I recently attended a workshop in Sacramento with several colleagues who manage digital divide and broadband adoption programs throughout California. During an open discussion session, one of the attendees stood up and exclaimed to the audience of at least 100 people that her County was "invisible." The County she was referring to is Imperial County. I’ve done a fair amount of work there myself, especially recently, and have heard similar sentiment from others.

I was invited by the Alliance Healthcare Foundation to attend a funding forum in Imperial late last year. The objective of the forum was to give local nonprofit and social service leaders in the healthcare space an opportunity to hear about AHF’s funding initiatives and provide feedback about the challenges the local community faces in raising funds and running programs.

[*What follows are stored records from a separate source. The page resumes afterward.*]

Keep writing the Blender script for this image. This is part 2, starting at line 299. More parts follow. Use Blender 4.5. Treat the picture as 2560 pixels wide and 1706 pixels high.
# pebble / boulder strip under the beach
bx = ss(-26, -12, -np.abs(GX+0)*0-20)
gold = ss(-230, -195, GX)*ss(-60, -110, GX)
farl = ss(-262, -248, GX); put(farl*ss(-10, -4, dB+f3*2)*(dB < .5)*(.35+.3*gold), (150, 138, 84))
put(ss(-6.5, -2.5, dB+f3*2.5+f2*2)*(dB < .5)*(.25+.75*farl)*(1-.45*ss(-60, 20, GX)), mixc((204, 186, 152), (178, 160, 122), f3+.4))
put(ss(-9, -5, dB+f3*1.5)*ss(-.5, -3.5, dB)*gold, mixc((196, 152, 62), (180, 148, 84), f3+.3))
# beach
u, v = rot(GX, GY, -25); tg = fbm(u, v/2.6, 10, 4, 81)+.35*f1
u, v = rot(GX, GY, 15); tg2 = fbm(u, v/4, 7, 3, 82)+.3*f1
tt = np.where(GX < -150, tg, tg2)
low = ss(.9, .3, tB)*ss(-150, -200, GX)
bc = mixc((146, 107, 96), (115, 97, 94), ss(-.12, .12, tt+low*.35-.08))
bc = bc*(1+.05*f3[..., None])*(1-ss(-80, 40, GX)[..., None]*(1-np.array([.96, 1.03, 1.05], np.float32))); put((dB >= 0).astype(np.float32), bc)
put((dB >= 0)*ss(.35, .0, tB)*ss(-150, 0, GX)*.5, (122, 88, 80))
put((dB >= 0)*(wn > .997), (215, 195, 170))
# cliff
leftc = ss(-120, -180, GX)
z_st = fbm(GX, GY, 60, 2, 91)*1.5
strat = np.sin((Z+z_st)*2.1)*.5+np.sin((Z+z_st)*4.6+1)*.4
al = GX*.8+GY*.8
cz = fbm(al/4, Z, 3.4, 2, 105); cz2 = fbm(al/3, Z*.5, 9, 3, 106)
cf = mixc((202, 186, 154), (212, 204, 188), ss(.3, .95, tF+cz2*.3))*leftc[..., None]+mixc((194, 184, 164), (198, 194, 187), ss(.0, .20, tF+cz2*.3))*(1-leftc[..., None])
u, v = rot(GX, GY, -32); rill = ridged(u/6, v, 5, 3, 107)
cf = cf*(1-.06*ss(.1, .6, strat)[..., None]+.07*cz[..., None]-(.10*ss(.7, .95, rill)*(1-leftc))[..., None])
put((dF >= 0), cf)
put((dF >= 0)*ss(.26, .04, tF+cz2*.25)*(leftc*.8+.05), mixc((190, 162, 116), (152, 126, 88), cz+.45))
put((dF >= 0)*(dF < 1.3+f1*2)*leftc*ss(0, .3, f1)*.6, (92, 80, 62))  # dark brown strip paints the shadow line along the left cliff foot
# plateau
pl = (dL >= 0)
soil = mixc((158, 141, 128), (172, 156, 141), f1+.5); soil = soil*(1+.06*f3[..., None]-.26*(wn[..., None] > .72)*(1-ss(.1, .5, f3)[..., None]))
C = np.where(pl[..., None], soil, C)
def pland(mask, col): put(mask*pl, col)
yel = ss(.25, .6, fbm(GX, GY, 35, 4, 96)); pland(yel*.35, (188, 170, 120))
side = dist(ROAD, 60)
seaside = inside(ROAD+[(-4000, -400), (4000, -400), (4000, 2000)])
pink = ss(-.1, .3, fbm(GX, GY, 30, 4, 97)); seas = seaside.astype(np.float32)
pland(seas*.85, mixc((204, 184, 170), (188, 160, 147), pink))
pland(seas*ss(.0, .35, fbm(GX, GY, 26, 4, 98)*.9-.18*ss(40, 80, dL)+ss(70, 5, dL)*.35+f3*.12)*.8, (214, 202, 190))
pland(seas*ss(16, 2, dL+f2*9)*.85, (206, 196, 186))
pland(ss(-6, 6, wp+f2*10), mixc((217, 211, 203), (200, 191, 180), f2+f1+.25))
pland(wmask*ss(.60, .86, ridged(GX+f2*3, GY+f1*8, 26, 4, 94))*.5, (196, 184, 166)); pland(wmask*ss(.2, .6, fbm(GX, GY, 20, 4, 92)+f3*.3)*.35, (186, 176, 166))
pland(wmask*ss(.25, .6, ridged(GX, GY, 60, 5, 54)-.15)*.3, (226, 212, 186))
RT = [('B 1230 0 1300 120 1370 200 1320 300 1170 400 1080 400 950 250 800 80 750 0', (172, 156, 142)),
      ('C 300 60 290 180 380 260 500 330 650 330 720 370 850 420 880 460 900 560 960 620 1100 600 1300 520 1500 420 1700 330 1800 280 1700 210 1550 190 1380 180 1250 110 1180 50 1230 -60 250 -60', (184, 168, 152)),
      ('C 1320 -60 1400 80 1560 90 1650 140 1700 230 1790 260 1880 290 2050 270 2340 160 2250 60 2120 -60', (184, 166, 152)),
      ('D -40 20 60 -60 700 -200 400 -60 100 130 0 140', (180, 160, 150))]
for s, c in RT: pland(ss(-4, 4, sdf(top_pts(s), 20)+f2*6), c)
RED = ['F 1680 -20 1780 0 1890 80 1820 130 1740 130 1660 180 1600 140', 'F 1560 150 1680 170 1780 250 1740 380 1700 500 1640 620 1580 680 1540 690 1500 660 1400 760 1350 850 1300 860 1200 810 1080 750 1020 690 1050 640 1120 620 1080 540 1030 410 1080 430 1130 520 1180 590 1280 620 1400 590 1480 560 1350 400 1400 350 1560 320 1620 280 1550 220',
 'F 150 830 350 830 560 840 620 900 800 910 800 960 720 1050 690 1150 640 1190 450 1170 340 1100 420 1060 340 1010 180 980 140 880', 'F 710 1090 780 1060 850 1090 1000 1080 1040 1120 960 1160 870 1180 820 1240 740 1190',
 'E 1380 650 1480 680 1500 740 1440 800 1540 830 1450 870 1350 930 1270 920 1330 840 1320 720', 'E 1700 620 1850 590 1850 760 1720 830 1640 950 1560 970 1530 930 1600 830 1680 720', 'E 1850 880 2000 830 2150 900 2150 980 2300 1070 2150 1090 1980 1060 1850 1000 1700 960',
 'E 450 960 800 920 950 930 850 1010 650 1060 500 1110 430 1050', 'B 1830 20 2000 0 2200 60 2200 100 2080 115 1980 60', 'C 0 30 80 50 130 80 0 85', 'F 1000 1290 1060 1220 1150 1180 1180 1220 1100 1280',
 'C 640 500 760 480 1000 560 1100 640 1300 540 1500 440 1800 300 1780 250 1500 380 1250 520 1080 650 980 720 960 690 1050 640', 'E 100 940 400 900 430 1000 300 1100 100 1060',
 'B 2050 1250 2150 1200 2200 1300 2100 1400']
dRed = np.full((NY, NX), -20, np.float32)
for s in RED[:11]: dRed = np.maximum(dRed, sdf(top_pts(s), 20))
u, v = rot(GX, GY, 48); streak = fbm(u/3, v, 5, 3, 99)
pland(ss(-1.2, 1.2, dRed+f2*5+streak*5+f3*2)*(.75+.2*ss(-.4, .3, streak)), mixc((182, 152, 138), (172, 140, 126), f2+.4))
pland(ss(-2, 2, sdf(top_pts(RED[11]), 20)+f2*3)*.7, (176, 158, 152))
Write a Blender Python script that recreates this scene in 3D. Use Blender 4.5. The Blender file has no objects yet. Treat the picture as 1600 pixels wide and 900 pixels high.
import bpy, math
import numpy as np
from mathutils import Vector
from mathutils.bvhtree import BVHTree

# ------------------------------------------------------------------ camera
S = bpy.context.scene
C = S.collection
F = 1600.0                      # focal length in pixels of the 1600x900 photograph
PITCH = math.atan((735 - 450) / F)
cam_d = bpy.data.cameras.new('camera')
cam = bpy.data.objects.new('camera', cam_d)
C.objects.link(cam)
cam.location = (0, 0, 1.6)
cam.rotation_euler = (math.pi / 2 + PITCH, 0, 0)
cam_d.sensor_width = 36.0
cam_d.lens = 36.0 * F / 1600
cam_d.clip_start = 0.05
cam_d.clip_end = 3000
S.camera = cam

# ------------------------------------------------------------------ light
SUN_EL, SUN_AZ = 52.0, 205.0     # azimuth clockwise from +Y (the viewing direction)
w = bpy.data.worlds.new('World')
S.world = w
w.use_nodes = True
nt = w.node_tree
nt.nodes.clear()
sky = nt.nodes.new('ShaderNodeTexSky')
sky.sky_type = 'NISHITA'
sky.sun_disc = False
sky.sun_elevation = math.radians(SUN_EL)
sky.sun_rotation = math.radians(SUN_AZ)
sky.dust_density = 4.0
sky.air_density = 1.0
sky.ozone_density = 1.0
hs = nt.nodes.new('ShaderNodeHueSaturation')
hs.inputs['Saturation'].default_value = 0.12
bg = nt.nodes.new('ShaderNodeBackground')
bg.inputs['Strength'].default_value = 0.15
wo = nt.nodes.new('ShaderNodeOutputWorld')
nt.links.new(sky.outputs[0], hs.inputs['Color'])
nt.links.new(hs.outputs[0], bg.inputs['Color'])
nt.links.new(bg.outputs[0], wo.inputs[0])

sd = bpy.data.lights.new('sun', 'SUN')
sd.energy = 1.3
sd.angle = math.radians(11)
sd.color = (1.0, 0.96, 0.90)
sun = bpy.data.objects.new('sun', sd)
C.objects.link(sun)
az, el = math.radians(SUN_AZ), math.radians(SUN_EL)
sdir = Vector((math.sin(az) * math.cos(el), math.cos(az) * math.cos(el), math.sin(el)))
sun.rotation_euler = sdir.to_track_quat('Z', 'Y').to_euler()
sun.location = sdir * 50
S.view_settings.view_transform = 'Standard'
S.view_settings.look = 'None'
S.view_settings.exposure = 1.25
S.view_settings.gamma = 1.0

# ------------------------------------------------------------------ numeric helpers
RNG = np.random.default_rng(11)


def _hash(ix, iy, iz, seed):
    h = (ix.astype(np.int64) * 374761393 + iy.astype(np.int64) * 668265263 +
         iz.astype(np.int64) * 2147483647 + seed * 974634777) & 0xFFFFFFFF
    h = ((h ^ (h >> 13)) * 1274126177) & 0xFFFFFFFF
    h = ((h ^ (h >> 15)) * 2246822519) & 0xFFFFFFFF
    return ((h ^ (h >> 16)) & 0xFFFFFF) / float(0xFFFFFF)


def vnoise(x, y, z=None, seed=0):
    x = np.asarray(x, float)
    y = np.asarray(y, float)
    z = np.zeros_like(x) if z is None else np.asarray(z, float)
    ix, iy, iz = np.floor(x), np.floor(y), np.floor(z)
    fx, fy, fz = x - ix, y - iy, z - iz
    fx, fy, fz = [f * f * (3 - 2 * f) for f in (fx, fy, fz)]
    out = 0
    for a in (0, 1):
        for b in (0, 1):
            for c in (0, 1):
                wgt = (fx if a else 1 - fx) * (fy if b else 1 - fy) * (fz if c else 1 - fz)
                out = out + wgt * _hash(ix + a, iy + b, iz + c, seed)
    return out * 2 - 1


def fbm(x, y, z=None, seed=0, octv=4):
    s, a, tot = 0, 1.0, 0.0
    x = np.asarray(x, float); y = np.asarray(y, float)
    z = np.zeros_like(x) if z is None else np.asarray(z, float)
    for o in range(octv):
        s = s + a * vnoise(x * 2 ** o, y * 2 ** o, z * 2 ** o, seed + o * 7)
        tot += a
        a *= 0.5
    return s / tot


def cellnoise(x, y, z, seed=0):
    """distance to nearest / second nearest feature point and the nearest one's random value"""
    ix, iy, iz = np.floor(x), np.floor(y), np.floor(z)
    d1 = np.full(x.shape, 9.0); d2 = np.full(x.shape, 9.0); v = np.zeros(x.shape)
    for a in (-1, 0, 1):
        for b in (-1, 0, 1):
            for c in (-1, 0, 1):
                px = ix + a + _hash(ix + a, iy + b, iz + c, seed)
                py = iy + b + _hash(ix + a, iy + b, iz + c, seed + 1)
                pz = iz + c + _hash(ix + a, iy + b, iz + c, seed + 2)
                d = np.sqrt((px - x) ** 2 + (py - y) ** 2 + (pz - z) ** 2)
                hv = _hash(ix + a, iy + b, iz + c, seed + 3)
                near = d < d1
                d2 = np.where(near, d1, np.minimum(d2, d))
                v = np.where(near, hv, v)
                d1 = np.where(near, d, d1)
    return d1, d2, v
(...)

During the forum, local leaders expressed a feeling of isolation, one going so far as to call it a community "inferiority complex" (a couple people disagreed with this sentiment) because funders and others doing work in the state treated Imperial as an extension of the larger, surrounding communities of San Diego and Riverside, despite the fact that Imperial is a much different community. Thus, Imperial tends not to receive the kinds of funding it needs to effectively solve its problems.

If evidence is needed to show that successful programs in one community don’t necessarily translate into success in a nearby community, one need to look no further than San Diego and Imperial. San Diego has been the recipient of extensive digital divide program support over the last five years, primarily driven by the California Emerging Technology Fund (CETF). During that time, San Diego closed its digital divide population by an astounding *20%, bringing it to a virtual tie with San Francisco as the most connected county in California. Imperial, meanwhile, went nowhere. According to a survey by the Imperial County Office of Education, the digital divide in Imperial County is nearly 40%, which is one of the highest in the nation. Fortunately, funders such as CETF and Alliance Healthcare are leading the effort to pay closer attention to these rural and often overlooked parts of the state with direct funding and by learning more about the community they’re trying to serve, directly from the members of the community itself.

Imperial is a very large county geographically. It’s not hard to spot on a map and should certainly not be excluded from one. But it’s a small population, and like most small and sparsely populated communities, it falls through the funding cracks for public resources like libraries and programs that include technology. The unfortunate part is that Imperial is not alone. And what’s worse is that there are dozens of much smaller and just as "invisible" communities throughout the state who suffer from the same kind of attention deficit. This kind of exclusion creates a culture of separation in these communities and, at the end of the day, a lack in the kinds of resources they need to address the challenges they face. Specifically, Imperial is a perfect example of a community that is part of the digital divide.